TDB Secretary Rajesh Kumar Pathak stated, “India is third in the world in terms of e-waste generation and significant efforts are required to curb the issue. TDB supporting this initiative would help to engage informal recyclers to connect with formal recyclers, thereby contributing towards a circular economy.” The new recycling plant will be located at Eldeco in Sitarganj’s SIIDCUL Industrial Area in the Udham Singh Nagar district.

The efficient recycling of Li-ion batteries, based on indigenous technology developed by the Centre for Materials for Electronics Technology (CMET), Hyderabad, plays a crucial role in providing secondary raw materials for cell manufacturing within the country, as per the Science Ministry. Importantly, the rising use of Lithium-ion Batteries (LIBs) in portable electronics, electric vehicles, and global renewable energy storage systems has led to increased imports of e-waste, necessitating proper recycling methods.

The Science Ministry emphasized the urgent need for recycling initiatives to address the growing e-waste issue, which is causing environmental and safety concerns. The lithium-ion battery recycling market is projected to reach $14.89 billion by 2030, with a Compound Annual Growth Rate (CAGR) of 21.6 per cent, highlighting the potential for value creation through metal retrieval from spent LIBs. Currently, only 5 percent of Li-ion batteries undergo recycling and reuse, with the majority ending up in landfills.
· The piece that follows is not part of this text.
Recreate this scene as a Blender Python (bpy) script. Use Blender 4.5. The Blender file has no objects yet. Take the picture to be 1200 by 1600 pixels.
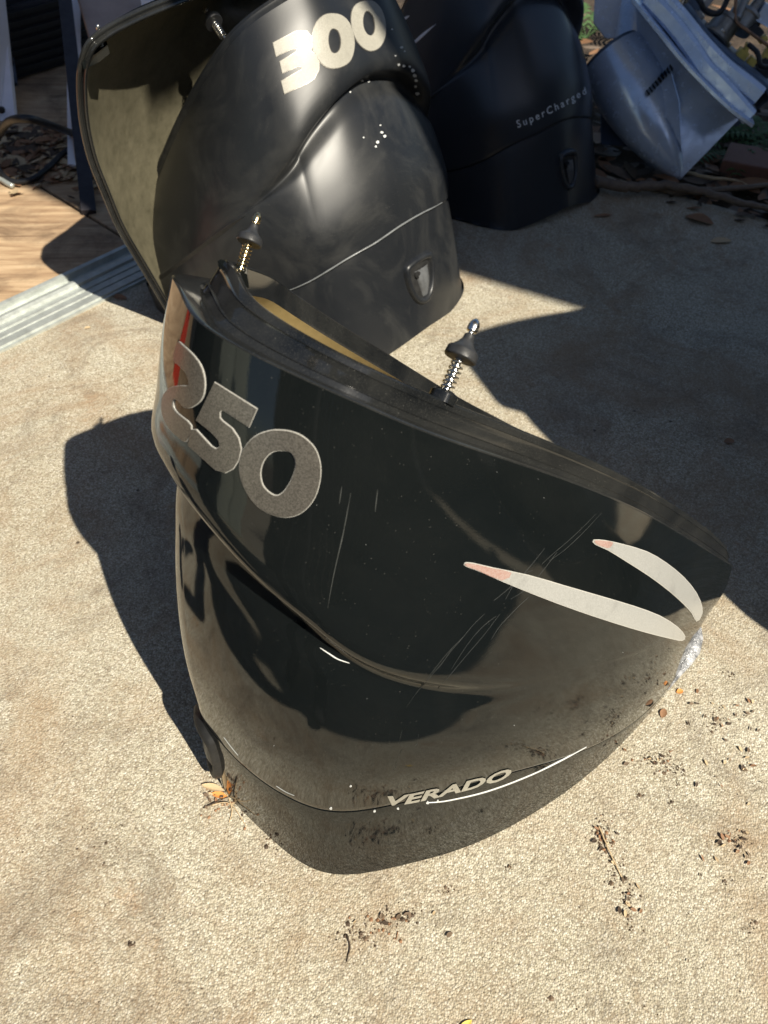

In addition, the ministry expressed concerns about the dominance of the informal sector in the e-waste sector, emphasizing the importance of efficient and environmentally friendly recycling methods to mitigate risks related to critical elements and reduce carbon footprints. Efforts such as the collaboration between TDB and Remine India are crucial in addressing the escalating battery waste issue and promoting sustainable practices in the recycling sector.